WHAT YOU SHOULD DO:
Reproduce the material that follows, please, but only from its first line to the line containing "return t / n", inclusive.
————
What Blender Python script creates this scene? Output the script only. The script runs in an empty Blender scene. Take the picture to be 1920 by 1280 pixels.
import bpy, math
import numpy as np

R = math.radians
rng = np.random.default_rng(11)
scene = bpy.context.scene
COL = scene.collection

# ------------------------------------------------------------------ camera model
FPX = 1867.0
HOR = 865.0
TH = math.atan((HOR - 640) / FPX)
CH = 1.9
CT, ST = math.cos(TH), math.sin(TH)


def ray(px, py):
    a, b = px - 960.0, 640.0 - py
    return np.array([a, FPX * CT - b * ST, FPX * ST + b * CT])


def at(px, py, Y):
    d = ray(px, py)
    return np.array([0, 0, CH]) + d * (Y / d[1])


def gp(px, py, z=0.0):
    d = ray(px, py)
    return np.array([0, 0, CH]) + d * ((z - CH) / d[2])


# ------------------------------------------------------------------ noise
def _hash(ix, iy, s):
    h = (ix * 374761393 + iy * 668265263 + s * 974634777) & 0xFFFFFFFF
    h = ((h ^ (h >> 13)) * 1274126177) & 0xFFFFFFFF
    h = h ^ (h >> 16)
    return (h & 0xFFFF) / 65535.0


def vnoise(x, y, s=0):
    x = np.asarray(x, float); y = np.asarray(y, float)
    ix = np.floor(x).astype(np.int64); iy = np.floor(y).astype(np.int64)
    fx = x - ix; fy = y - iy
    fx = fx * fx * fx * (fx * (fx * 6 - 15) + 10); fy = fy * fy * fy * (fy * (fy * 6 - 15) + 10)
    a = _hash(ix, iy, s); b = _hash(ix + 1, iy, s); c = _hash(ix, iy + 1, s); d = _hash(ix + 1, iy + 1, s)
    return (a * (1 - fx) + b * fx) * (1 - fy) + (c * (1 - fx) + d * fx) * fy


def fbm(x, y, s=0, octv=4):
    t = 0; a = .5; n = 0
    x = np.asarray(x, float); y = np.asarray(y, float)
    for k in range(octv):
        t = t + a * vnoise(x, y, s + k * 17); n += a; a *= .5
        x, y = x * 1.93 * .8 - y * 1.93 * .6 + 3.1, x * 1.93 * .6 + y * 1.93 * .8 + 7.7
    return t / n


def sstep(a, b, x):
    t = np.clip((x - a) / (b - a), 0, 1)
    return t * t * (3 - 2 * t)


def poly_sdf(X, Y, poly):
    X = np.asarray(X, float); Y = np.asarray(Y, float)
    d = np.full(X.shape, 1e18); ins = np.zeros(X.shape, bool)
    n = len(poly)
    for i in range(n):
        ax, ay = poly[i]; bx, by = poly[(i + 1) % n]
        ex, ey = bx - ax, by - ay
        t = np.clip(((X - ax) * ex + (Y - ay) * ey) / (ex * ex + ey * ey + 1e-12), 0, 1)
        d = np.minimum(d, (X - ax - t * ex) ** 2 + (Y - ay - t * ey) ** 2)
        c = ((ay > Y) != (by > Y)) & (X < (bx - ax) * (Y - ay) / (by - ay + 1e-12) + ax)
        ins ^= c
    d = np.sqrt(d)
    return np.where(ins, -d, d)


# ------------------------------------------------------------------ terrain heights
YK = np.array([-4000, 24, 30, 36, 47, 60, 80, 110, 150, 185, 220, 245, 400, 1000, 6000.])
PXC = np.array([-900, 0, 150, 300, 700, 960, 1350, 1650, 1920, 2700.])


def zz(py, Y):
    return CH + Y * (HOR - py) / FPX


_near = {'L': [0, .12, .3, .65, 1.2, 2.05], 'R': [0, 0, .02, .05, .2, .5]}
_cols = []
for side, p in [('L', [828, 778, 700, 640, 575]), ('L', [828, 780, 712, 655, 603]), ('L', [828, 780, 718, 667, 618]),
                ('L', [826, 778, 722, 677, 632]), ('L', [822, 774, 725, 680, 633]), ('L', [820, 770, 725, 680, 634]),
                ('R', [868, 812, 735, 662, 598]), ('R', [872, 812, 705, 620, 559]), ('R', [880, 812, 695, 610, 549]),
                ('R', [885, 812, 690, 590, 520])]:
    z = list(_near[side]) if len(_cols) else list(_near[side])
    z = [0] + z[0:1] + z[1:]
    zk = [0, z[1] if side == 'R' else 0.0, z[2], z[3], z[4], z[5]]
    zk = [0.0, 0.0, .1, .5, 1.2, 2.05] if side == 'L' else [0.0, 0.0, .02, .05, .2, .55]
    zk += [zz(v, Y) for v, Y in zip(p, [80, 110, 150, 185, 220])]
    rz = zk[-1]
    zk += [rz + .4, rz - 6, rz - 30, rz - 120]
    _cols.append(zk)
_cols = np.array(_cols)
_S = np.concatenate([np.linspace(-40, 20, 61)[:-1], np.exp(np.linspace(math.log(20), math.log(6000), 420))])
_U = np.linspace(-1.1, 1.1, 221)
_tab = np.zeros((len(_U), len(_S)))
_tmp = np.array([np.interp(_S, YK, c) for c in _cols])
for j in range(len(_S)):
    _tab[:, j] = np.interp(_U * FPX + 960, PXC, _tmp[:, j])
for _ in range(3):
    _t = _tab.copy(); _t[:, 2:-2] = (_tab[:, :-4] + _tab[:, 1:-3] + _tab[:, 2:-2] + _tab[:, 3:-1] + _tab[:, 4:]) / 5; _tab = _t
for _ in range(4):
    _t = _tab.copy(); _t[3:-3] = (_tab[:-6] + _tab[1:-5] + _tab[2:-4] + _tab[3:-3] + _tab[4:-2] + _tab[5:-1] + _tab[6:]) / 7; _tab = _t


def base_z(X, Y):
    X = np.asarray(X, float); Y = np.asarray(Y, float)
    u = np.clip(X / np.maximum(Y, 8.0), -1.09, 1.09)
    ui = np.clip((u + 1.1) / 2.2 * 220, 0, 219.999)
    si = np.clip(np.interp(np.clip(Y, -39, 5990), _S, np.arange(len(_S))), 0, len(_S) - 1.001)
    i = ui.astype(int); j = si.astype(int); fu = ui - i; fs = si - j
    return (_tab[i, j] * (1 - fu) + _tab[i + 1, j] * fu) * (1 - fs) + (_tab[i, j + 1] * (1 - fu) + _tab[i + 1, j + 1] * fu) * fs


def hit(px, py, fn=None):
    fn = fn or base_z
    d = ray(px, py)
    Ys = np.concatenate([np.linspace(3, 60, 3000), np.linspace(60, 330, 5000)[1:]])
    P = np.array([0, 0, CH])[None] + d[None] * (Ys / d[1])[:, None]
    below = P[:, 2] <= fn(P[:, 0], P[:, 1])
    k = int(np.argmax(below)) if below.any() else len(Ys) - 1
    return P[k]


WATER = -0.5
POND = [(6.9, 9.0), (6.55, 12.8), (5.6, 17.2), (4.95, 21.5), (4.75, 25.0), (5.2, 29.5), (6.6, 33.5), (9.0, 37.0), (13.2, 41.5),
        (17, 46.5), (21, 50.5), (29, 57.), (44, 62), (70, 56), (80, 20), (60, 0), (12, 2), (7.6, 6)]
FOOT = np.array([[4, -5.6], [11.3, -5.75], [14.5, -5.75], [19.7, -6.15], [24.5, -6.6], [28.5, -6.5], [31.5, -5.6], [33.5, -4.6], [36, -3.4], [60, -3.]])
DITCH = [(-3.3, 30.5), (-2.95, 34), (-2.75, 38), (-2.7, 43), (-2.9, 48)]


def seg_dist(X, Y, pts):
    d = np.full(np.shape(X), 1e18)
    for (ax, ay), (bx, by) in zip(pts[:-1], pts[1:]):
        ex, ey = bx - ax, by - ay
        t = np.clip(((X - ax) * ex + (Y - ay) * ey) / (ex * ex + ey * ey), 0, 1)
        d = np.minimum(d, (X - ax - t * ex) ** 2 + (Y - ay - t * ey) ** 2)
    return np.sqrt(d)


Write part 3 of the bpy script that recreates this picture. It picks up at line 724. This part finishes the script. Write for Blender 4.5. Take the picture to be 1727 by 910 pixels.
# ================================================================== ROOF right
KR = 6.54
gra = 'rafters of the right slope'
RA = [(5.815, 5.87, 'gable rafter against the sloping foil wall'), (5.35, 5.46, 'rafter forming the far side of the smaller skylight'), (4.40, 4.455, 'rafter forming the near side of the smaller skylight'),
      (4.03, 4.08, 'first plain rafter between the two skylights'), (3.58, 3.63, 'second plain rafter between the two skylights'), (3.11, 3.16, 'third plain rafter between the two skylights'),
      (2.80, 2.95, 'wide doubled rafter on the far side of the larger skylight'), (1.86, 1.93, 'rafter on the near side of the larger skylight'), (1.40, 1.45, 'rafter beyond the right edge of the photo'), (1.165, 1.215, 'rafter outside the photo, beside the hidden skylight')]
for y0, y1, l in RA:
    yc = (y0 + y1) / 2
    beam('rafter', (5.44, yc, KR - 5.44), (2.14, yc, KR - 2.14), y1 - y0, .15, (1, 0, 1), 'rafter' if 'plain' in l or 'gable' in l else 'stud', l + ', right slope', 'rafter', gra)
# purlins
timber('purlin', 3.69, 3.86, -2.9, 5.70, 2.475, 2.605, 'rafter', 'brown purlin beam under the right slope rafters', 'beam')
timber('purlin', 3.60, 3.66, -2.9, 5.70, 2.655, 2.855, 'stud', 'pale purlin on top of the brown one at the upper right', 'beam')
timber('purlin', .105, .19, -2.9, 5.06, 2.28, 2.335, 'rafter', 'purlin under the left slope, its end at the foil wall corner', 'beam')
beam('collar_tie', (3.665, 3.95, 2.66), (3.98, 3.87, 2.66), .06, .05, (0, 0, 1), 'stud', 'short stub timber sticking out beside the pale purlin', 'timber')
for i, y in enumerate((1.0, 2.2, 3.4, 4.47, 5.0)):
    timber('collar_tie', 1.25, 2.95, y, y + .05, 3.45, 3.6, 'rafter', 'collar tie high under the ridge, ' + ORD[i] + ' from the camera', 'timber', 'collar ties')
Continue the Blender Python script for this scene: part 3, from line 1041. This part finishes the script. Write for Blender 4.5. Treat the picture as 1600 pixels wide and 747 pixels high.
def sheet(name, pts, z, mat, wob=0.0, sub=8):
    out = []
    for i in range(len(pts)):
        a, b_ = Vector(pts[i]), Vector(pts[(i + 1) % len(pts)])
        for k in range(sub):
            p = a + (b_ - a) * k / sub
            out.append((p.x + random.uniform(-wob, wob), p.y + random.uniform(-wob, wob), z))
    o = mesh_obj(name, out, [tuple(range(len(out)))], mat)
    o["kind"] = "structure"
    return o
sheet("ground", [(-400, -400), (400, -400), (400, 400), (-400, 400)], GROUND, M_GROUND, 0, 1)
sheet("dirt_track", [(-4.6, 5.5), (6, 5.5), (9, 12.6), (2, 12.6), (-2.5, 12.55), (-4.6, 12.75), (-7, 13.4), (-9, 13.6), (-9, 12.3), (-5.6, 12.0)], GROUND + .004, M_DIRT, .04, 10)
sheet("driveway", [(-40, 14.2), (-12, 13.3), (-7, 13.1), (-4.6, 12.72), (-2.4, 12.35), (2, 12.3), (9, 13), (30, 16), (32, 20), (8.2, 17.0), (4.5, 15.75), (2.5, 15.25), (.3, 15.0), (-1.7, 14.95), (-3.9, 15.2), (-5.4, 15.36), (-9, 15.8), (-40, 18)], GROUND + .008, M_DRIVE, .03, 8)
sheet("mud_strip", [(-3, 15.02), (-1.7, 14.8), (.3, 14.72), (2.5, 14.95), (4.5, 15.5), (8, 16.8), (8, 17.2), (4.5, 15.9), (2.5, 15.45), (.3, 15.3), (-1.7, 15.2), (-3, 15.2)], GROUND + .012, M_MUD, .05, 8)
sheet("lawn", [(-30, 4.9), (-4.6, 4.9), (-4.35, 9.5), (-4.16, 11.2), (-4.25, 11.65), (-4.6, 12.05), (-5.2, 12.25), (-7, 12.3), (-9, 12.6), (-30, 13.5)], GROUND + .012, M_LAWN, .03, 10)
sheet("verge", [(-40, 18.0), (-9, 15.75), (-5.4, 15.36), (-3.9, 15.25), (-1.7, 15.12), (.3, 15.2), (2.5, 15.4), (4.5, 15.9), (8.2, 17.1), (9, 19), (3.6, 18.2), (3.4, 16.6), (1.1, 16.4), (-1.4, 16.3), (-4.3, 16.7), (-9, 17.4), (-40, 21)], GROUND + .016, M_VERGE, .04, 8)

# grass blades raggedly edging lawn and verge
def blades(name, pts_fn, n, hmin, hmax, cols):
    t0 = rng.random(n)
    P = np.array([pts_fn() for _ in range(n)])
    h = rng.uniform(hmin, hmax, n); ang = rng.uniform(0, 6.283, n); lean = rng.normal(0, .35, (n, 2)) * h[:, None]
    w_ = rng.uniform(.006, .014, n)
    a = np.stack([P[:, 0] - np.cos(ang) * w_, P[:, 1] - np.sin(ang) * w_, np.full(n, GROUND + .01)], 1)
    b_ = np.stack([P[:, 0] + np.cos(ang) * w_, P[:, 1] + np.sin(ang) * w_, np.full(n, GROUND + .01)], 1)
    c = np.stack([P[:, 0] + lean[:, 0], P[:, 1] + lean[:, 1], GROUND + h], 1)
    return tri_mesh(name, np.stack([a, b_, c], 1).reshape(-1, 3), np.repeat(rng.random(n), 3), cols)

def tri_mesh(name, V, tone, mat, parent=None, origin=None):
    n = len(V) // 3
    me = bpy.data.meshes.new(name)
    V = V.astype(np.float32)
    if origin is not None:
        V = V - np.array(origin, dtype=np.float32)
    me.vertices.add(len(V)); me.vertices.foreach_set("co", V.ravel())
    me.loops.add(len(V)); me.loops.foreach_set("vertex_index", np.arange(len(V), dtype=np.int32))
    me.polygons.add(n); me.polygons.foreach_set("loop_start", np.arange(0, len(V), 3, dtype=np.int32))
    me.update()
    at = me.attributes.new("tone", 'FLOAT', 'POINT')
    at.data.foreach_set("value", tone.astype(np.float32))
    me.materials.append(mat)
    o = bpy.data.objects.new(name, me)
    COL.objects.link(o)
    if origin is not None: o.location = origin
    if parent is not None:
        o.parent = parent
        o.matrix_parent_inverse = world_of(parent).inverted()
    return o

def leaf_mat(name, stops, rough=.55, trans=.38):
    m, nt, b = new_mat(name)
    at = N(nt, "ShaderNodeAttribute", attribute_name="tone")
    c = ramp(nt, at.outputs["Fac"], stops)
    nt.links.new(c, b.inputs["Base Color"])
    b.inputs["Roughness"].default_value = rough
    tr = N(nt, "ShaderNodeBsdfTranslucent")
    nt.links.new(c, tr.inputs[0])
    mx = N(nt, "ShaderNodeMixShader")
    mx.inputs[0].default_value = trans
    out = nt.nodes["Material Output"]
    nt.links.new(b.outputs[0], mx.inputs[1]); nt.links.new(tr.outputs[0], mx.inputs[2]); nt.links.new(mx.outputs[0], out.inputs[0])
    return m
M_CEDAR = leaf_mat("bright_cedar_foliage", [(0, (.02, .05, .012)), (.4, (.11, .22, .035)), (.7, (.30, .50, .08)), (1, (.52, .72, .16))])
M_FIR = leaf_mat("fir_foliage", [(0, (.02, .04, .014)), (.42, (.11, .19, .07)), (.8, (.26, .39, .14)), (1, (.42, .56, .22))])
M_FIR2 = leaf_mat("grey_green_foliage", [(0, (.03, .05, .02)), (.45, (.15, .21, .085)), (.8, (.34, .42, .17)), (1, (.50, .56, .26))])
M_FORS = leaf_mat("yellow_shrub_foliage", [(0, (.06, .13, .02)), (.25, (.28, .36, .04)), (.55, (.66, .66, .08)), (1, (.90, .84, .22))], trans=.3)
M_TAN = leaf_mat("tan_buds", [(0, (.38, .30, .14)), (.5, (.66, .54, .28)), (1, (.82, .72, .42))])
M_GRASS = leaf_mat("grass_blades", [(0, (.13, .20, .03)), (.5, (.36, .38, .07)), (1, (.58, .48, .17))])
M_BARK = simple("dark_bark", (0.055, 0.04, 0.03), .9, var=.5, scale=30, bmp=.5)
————
WORKED SOLUTION:
What Blender Python script creates this scene? Output the script only. The script runs in an empty Blender scene. Take the picture to be 1920 by 1280 pixels.
import bpy, math
import numpy as np

R = math.radians
rng = np.random.default_rng(11)
scene = bpy.context.scene
COL = scene.collection

# ------------------------------------------------------------------ camera model
FPX = 1867.0
HOR = 865.0
TH = math.atan((HOR - 640) / FPX)
CH = 1.9
CT, ST = math.cos(TH), math.sin(TH)


def ray(px, py):
    a, b = px - 960.0, 640.0 - py
    return np.array([a, FPX * CT - b * ST, FPX * ST + b * CT])


def at(px, py, Y):
    d = ray(px, py)
    return np.array([0, 0, CH]) + d * (Y / d[1])


def gp(px, py, z=0.0):
    d = ray(px, py)
    return np.array([0, 0, CH]) + d * ((z - CH) / d[2])


# ------------------------------------------------------------------ noise
def _hash(ix, iy, s):
    h = (ix * 374761393 + iy * 668265263 + s * 974634777) & 0xFFFFFFFF
    h = ((h ^ (h >> 13)) * 1274126177) & 0xFFFFFFFF
    h = h ^ (h >> 16)
    return (h & 0xFFFF) / 65535.0


def vnoise(x, y, s=0):
    x = np.asarray(x, float); y = np.asarray(y, float)
    ix = np.floor(x).astype(np.int64); iy = np.floor(y).astype(np.int64)
    fx = x - ix; fy = y - iy
    fx = fx * fx * fx * (fx * (fx * 6 - 15) + 10); fy = fy * fy * fy * (fy * (fy * 6 - 15) + 10)
    a = _hash(ix, iy, s); b = _hash(ix + 1, iy, s); c = _hash(ix, iy + 1, s); d = _hash(ix + 1, iy + 1, s)
    return (a * (1 - fx) + b * fx) * (1 - fy) + (c * (1 - fx) + d * fx) * fy


def fbm(x, y, s=0, octv=4):
    t = 0; a = .5; n = 0
    x = np.asarray(x, float); y = np.asarray(y, float)
    for k in range(octv):
        t = t + a * vnoise(x, y, s + k * 17); n += a; a *= .5
        x, y = x * 1.93 * .8 - y * 1.93 * .6 + 3.1, x * 1.93 * .6 + y * 1.93 * .8 + 7.7
    return t / n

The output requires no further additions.